Will you quote precisely the lines that run from the top of the material below to the line containing "# roof slope", both ends included?
-*-
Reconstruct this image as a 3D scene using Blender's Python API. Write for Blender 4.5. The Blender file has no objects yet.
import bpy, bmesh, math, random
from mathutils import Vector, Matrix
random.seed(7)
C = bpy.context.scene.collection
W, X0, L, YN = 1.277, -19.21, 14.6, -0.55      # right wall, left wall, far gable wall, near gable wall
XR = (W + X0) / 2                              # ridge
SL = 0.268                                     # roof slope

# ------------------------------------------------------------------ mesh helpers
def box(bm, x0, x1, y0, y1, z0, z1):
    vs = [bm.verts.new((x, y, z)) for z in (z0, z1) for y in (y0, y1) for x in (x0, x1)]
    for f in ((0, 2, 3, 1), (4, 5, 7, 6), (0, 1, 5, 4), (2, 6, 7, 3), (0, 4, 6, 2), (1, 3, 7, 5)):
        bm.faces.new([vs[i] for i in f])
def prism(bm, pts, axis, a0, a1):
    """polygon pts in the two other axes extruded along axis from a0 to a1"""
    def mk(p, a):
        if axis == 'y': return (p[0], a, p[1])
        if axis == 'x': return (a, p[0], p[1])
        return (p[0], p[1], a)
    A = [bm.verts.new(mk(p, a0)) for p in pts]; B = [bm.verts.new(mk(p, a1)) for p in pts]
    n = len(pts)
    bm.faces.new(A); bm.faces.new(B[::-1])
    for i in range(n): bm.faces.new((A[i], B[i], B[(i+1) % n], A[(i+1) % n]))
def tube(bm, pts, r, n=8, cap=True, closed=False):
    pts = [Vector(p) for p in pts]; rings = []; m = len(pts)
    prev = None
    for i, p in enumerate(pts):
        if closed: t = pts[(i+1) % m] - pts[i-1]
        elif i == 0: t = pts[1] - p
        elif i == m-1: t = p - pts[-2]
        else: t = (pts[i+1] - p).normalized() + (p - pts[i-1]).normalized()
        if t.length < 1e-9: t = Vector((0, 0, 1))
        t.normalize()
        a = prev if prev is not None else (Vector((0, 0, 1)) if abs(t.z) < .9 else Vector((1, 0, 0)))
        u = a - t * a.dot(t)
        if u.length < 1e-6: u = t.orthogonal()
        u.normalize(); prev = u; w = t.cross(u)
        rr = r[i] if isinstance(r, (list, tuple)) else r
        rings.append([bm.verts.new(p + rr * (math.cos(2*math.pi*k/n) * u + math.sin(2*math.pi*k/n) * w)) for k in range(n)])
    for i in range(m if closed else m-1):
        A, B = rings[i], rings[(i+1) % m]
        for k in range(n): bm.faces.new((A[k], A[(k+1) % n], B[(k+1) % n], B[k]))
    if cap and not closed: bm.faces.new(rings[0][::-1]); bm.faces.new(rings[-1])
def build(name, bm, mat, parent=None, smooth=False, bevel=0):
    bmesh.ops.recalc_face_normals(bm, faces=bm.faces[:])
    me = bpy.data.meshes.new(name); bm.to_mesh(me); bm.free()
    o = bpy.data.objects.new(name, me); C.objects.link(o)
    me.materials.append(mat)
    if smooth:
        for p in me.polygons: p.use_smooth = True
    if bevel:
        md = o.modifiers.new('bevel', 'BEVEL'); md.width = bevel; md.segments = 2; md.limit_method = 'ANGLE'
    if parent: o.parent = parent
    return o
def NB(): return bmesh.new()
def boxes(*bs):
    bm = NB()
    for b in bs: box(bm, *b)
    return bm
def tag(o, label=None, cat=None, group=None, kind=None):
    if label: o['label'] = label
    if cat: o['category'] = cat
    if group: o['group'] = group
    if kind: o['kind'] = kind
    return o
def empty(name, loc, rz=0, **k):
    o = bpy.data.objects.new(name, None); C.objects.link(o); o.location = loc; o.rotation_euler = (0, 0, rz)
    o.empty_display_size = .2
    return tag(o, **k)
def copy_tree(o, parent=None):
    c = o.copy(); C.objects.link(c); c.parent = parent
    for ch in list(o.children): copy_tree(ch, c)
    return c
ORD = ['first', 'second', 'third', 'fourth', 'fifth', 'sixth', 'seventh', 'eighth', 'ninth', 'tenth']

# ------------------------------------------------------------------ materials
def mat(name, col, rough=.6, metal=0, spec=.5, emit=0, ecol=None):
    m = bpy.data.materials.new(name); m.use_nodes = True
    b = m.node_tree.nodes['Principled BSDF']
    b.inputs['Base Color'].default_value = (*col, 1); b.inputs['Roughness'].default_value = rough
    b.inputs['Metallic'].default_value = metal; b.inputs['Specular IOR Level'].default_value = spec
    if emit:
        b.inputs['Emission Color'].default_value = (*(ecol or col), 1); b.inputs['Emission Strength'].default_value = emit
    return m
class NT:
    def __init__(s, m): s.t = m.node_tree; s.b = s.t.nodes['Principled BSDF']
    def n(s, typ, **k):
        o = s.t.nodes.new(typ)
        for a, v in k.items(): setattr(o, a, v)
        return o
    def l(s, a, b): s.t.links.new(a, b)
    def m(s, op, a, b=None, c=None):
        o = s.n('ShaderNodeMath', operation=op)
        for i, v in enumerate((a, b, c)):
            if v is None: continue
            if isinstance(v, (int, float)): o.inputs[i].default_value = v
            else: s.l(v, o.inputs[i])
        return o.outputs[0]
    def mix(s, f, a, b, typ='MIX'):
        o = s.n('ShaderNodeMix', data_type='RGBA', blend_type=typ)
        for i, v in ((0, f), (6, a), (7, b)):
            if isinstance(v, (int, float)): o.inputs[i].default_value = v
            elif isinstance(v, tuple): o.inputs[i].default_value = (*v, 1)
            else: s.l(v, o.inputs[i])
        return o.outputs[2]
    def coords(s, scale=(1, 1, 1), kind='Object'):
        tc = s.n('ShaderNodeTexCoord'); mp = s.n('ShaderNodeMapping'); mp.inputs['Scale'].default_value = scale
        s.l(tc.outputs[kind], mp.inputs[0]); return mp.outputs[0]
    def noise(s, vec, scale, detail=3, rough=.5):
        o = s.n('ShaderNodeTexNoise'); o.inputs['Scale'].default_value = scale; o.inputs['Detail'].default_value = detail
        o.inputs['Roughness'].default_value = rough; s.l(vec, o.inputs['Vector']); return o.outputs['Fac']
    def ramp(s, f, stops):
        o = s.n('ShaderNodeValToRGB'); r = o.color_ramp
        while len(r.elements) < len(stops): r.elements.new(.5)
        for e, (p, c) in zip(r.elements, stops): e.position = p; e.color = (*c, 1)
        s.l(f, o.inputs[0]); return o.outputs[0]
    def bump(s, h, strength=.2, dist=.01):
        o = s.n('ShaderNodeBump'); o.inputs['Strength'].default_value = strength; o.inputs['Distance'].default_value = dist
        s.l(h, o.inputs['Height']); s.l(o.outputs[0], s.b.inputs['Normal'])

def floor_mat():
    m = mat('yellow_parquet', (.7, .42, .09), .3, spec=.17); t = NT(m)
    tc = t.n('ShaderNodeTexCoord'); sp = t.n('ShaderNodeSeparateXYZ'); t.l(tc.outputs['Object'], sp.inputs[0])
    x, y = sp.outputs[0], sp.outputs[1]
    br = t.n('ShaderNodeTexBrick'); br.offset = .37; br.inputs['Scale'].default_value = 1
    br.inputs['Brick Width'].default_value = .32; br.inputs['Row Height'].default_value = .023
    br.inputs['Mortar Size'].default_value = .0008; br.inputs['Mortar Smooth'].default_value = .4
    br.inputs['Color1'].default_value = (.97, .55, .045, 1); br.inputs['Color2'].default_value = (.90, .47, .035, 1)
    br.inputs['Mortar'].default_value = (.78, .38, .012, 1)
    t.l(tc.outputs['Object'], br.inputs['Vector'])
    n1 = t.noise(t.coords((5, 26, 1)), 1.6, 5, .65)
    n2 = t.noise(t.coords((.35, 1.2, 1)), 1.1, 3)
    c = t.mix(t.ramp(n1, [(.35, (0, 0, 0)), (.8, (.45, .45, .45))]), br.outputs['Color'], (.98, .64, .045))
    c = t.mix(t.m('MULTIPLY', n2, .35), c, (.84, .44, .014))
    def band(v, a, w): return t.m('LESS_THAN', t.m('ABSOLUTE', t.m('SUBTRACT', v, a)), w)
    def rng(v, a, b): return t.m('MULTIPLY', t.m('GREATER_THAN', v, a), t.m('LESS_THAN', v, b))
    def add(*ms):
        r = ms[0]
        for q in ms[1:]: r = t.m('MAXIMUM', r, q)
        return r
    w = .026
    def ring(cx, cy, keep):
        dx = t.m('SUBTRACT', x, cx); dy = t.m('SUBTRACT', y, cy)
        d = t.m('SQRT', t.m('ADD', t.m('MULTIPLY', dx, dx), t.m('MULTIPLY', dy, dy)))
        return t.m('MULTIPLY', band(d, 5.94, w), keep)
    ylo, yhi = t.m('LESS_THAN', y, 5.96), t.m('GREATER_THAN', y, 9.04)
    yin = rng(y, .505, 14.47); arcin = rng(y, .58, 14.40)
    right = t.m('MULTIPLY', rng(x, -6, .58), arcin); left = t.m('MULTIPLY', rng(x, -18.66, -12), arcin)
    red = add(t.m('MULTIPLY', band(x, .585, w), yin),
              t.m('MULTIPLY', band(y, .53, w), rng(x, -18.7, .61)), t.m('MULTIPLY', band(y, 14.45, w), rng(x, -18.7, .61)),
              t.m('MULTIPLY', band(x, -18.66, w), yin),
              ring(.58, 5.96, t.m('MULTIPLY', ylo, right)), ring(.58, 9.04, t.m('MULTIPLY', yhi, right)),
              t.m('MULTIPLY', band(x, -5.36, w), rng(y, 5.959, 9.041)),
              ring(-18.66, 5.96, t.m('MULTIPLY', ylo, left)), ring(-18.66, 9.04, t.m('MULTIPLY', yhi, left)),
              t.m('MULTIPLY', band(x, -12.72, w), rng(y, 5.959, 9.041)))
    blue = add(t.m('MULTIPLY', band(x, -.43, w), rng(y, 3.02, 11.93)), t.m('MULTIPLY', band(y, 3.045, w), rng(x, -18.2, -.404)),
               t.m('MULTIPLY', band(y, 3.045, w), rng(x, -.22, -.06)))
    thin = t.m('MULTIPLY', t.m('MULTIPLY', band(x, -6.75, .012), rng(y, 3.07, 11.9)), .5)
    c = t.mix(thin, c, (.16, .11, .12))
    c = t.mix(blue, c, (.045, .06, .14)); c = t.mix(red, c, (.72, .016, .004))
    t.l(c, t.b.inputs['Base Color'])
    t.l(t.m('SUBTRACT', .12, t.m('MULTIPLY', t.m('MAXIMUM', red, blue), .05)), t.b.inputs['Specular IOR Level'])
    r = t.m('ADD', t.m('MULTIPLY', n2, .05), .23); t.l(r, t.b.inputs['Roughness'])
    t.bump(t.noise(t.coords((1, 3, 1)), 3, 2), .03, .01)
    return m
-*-
=== Reply ===
Reconstruct this image as a 3D scene using Blender's Python API. Write for Blender 4.5. The Blender file has no objects yet.
import bpy, bmesh, math, random
from mathutils import Vector, Matrix
random.seed(7)
C = bpy.context.scene.collection
W, X0, L, YN = 1.277, -19.21, 14.6, -0.55      # right wall, left wall, far gable wall, near gable wall
XR = (W + X0) / 2                              # ridge
SL = 0.268                                     # roof slope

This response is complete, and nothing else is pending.